The true number of earthquake orphans will take a long time to know, with an estimated 5 million homeless and more than 29,000 missing in the mountainous region.

Officials are first hurrying to sort out actual orphans, trying to reunite children with relatives. Newspapers in Sichuan run the names and photos of children, asking the public for help. Dozens of similar pleas are posted at the sports arena in the city of Mianyang, now a relief camp for thousands of survivors.

Authorities are trying to protect the children from too much attention, moving into orphanages and university dorms, and refusing media requests to interview them.

"We've received many inquiries about adoptions, but at present it's simply too early since we're still in the rescue and recovery stage," said Wang Jun of the Chinese Foundation for Poverty Alleviation, a government-backed group that was put in charge of orphan issues in the city of Deyang just outside the earthquake zone.

When two students from the shattered county of Beichuan were brought onstage during a nationally broadcast earthquake gala Sunday night, they cried as presenters explained they had not heard from their families.

Interviewed that night on TV, one of the girls, Liu Yixue, gave her parents' names. "I want to hear their voices," she said. "I hope you're safe. When I go back to Chengdu tomorrow, we'll reunite."

Much attention has focused on the large numbers of children who died in the May 12 earthquake, crushed when their schools collapsed, and on their parents' pain. But days of vivid earthquake coverage on state-run TV left many Chinese wanting to do more than donate money, moving many to offer to adopt.

Wei Ningzhong, a 47-year-old furniture salesman, wants to adopt a girl. His offer was inspired in part by teenage memories of China's deadliest earthquake in modern history — one that killed at least 240,000 near his home in northeastern China in 1976, when Chinese were much poorer.

"Life then and now, you can't compare," said Wei. "Then, we could only take care of ourselves.

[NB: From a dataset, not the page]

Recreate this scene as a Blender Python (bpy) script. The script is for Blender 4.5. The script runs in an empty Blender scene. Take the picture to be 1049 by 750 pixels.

We had no resources to help others. And the news wasn't clear, so people didn't really know what had happened. Now television and radio don't stop reporting the earthquake news. We see it every day and can't stop crying."

Some Chinese wanting an earthquake orphan pointed out their financial stability. Zhao Songlin, who works in information technology in Hubei province, said he makes more than $14,000 a year — about seven times the average amount for urban Chinese. Zhao has a son but, like many after the quake, he'd like to adopt a girl.

Boys probably are more popular, so "I want to give girls a chance," he said.

Adoption in China is a new trend. In recent decades, government rules made it difficult, fearing that some people would use adoption as a way to get around family planning policies that limit many families to one child. Also, many Chinese thought it shameful to take in a child that wasn't related by blood, and thought adopted children would be discriminated against.

"Adoptive families used to move to another city after adoption, keeping it a secret, but these days they are open about it," said an employee surnamed Ji with the China Center of Adoption Affairs, authorized by the government to handle both domestic and overseas adoptions.

He's seen a "tremendous increase" in adoption interest in the past few years as Chinese earn more money and move from traditionally cramped, state-issued apartments into larger private homes.

China put in place stricter guidelines for overseas adoptions last year to favor wealthier, married couples and free more children for domestic adoptions. It helped slow the number of Chinese children adopted in the U.S. to 5,453 last year, down from a peak of 7,906 in 2005. Some have speculated that China wants to place more of its orphans, estimated at 573,000 last year, with families on the mainland.

Americans also want to adopt earthquake orphans, but "I think the Chinese government will start with domestic adoption first," said Joshua Zhong, co-founder and president of the U.S.-based Chinese Children Adoption International. His group has placed about 8,000 children with Americans over 15 years.

The Ministry of Civil Affairs has said that adoption arrangements will be made after the disaster area has been brought under control.

Wei, the furniture salesman, said he can wait. "I want to take a bad situation and make it right," he said.

Associated Press writer Cara Anna reported from Beijing.